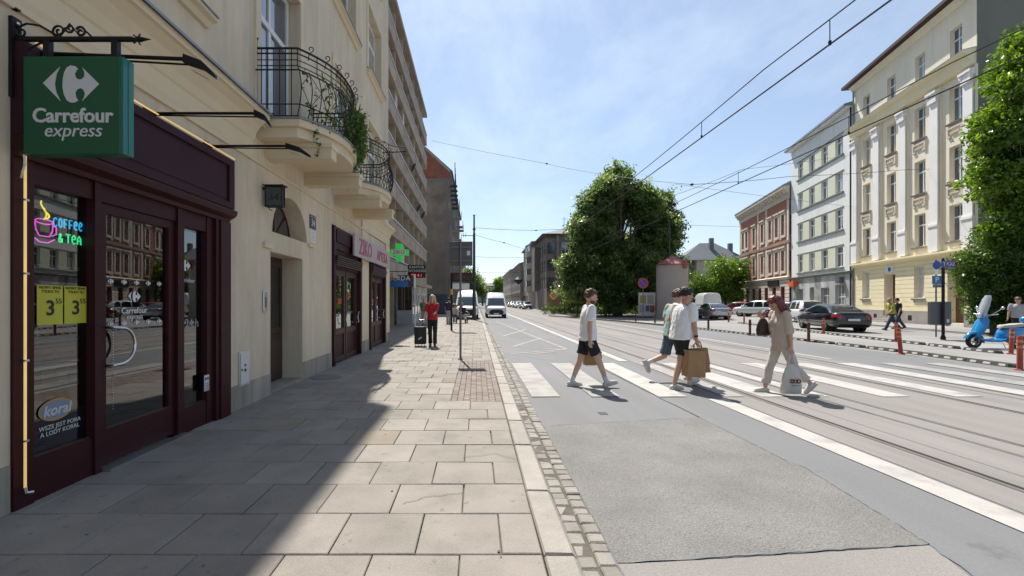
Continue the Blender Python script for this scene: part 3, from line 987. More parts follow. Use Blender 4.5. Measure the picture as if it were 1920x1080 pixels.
neon(word('COFFEE', 3.755, 2.175, .037, .075, .012), .006, MT['neon_blue'], 'word_tube', ns)
neon(word('& TEA', 3.80, 2.05, .042, .075, .012), .006, MT['neon_green'], 'word_tube', ns)
cu = [[(3.60 + .155 * (.5 + .5 * math.cos(t)), 2.20 + .02 * math.sin(t)) for t in [2 * math.pi * k / 16 for k in range(17)]],
      [(3.60, 2.19), (3.607, 2.13), (3.635, 2.08), (3.72, 2.08), (3.75, 2.13), (3.757, 2.19)], [(3.755, 2.17), (3.785, 2.17), (3.785, 2.11), (3.74, 2.09)],
      [(3.60, 2.055), (3.64, 2.03), (3.71, 2.03), (3.77, 2.065)]]
neon(cu, .0055, MT['neon_pink'], 'cup_tube', ns)
neon([[(3.672 + .028 * math.sin(t * 5.2) * (1 - .25 * t), 2.215 + .15 * t) for t in [k_ / 18 for k_ in range(19)]], [(3.70 + .022 * math.sin(t * 5.2), 2.225 + .085 * t) for t in [k_ / 12 for k_ in range(13)]]], .006, MT['neon_yellow'], 'steam_tube', ns)
for k in (3.66, 3.95):
    pass
# golden light strip framing the shop
ls = thing('light_strip', 'glowing golden light tube edging the corner shop front', 'light strip', (LX, 0, 0), R(90))
mat('strip_glow', (1.0, .66, .24), .3, var=.08, vs=4, emit=.32)
q = MB(); q.tube([(3.40, -.05, .16), (3.40, -.05, 3.45)], .009, 8); q.build('tube', MT['strip_glow'], ls, smooth=60)
q = MB(); q.tube([(3.40, -.125, 3.485), (6.20, -.125, 3.485)], .009, 8); q.build('tube', MT['strip_glow'], ls, smooth=60)
for z in (.5, 1.1, 1.75, 2.3, 3.0): MB().box(3.384, 3.416, -.066, -.022, z, z + .015).build('clip', MT['steel'], ls)
q = MB()
q.tube([(3.40, -.05, .16), (3.40, -.06, .12), (3.44, -.07, .11)], .012, 6)
q.build('end_cap', MT['steel'], ls)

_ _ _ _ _

Omit pictures; set down the rest of the material word for word.

Continue the Blender Python script for this scene: part 3, from line 987. More parts follow. Use Blender 4.5. Measure the picture as if it were 1920x1080 pixels.
neon(word('COFFEE', 3.755, 2.175, .037, .075, .012), .006, MT['neon_blue'], 'word_tube', ns)
neon(word('& TEA', 3.80, 2.05, .042, .075, .012), .006, MT['neon_green'], 'word_tube', ns)
cu = [[(3.60 + .155 * (.5 + .5 * math.cos(t)), 2.20 + .02 * math.sin(t)) for t in [2 * math.pi * k / 16 for k in range(17)]],
      [(3.60, 2.19), (3.607, 2.13), (3.635, 2.08), (3.72, 2.08), (3.75, 2.13), (3.757, 2.19)], [(3.755, 2.17), (3.785, 2.17), (3.785, 2.11), (3.74, 2.09)],
      [(3.60, 2.055), (3.64, 2.03), (3.71, 2.03), (3.77, 2.065)]]
neon(cu, .0055, MT['neon_pink'], 'cup_tube', ns)
neon([[(3.672 + .028 * math.sin(t * 5.2) * (1 - .25 * t), 2.215 + .15 * t) for t in [k_ / 18 for k_ in range(19)]], [(3.70 + .022 * math.sin(t * 5.2), 2.225 + .085 * t) for t in [k_ / 12 for k_ in range(13)]]], .006, MT['neon_yellow'], 'steam_tube', ns)
for k in (3.66, 3.95):
    pass
# golden light strip framing the shop
ls = thing('light_strip', 'glowing golden light tube edging the corner shop front', 'light strip', (LX, 0, 0), R(90))
mat('strip_glow', (1.0, .66, .24), .3, var=.08, vs=4, emit=.32)
q = MB(); q.tube([(3.40, -.05, .16), (3.40, -.05, 3.45)], .009, 8); q.build('tube', MT['strip_glow'], ls, smooth=60)
q = MB(); q.tube([(3.40, -.125, 3.485), (6.20, -.125, 3.485)], .009, 8); q.build('tube', MT['strip_glow'], ls, smooth=60)
for z in (.5, 1.1, 1.75, 2.3, 3.0): MB().box(3.384, 3.416, -.066, -.022, z, z + .015).build('clip', MT['steel'], ls)
q = MB()
q.tube([(3.40, -.05, .16), (3.40, -.06, .12), (3.44, -.07, .11)], .012, 6)
q.build('end_cap', MT['steel'], ls)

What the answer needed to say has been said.